** Short task **
Stop after the line containing "SC.camera = cam": print each line exactly from the first line of the listing up to that point.

** Supplied information **

===

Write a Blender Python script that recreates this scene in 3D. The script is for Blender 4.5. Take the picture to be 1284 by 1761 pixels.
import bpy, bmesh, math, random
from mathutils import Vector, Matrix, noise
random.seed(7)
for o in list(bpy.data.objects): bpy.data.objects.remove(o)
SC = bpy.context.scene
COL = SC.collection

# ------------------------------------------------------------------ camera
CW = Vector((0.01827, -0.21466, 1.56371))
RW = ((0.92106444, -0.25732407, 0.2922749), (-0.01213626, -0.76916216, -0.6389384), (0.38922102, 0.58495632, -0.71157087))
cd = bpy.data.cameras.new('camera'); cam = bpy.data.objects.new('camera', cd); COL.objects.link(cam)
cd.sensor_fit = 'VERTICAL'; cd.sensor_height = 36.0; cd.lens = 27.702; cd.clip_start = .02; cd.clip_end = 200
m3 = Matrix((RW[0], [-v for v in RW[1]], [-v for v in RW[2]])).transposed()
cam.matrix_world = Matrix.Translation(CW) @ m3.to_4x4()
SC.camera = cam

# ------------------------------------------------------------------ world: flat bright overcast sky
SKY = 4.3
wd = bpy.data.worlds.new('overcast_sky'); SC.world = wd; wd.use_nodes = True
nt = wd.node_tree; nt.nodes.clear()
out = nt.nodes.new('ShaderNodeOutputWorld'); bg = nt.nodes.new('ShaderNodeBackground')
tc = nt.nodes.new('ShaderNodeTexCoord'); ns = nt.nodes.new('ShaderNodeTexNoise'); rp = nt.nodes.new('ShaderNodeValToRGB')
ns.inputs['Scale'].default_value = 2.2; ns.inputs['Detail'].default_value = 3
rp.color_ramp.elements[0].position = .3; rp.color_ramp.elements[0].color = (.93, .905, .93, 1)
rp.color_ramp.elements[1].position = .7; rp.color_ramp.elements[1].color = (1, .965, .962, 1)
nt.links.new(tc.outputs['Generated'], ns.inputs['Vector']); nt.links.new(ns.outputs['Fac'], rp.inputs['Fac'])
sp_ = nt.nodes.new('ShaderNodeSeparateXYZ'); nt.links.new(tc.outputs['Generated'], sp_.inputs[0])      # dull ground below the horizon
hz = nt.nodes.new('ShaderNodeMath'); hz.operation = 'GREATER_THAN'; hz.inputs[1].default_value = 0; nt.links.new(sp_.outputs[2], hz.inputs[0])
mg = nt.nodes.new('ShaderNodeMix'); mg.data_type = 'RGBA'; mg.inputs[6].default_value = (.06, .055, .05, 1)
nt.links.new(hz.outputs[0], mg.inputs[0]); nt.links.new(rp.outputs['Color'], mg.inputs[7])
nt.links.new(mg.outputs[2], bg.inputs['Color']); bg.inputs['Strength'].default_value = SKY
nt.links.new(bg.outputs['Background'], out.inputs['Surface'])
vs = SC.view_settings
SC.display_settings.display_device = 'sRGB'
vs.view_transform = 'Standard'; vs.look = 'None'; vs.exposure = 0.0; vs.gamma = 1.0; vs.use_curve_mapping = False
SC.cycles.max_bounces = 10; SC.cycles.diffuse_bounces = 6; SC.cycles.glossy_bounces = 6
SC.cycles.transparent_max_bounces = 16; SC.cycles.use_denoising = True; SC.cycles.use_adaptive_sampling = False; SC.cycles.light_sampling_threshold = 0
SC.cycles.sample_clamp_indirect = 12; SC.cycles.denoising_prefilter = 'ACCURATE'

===

** Final result **
Write a Blender Python script that recreates this scene in 3D. The script is for Blender 4.5. Take the picture to be 1284 by 1761 pixels.
import bpy, bmesh, math, random
from mathutils import Vector, Matrix, noise
random.seed(7)
for o in list(bpy.data.objects): bpy.data.objects.remove(o)
SC = bpy.context.scene
COL = SC.collection

# ------------------------------------------------------------------ camera
CW = Vector((0.01827, -0.21466, 1.56371))
RW = ((0.92106444, -0.25732407, 0.2922749), (-0.01213626, -0.76916216, -0.6389384), (0.38922102, 0.58495632, -0.71157087))
cd = bpy.data.cameras.new('camera'); cam = bpy.data.objects.new('camera', cd); COL.objects.link(cam)
cd.sensor_fit = 'VERTICAL'; cd.sensor_height = 36.0; cd.lens = 27.702; cd.clip_start = .02; cd.clip_end = 200
m3 = Matrix((RW[0], [-v for v in RW[1]], [-v for v in RW[2]])).transposed()
cam.matrix_world = Matrix.Translation(CW) @ m3.to_4x4()
SC.camera = cam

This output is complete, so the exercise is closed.